Toyin Ojih Odutola

Jack Shainman Gallery | West 20th Street
513 West 20th Street
December 11, 2015–January 30, 2016

Toyin Ojih Odutola, The Guilt of Looking, 2014, graphite pencil on black board, 20 x 30”.

When Toyin Ojih Odutola began consistently showing work in New York five years ago, one could not but be struck by the maturity of her approach—portrait drawing at the scale of painting and with the tonal density of a photograph. Her figures are on the surface black, but she depicts them on a sub- or extradermal level, as a sinewy interlacing of hair or musculature.
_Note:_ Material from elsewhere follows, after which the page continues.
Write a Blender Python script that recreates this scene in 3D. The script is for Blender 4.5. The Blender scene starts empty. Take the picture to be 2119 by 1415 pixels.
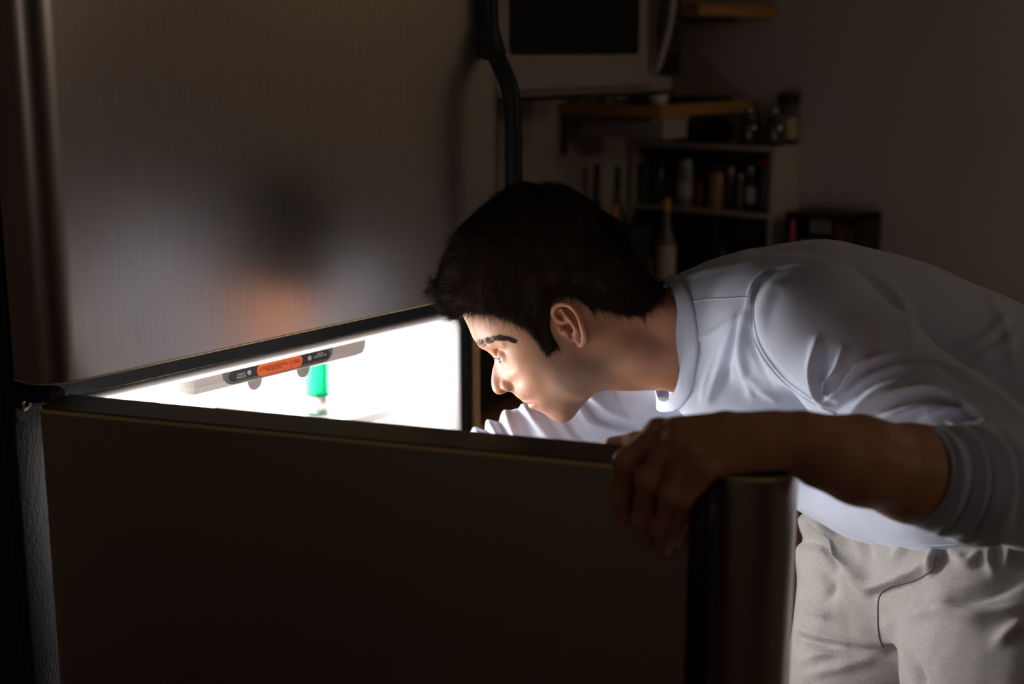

This show demonstrates new possibilities within this framework, as Ojih Odutola continues to expand her scale, materials, and emotional register.

A grid of modestly sized portraits at the front of the gallery will appeal to many, but the real gems here are pieces that intensify Ojih Odutola’s play of tonal contrast. The drawings Study of Aldo I and Study of Aldo II, both 2015, play with inverted value by making routine figural sketches into rich studies in tone and density, electrified by her use of white charcoal. Similarly, the smaller portrait The Guilt of Looking, 2014, uses an extreme economy of means—pencil—and produces not just verisimilitude but an uncanny aura around the figure’s coiffure and cashmere sweater. Viewing it conjures the strange light of a photogram or X-ray.

Elsewhere, the beauty typical of the artist’s figures gives way to a more menacing and spectral cast: With their piercing kaolin tones, the subject’s eyes in Soil Erosion, 2015, are at once transfixing and wraithlike; similarly, in Quality Control, also 2015, musculature is rendered gelid and orphic, as luminescent washes of cool blues and purples. Race seems suspended here, but that may be incidental—Ojih Odutola’s stunning formalism transports the viewer to invisible somatic topographies beneath and beyond the flesh.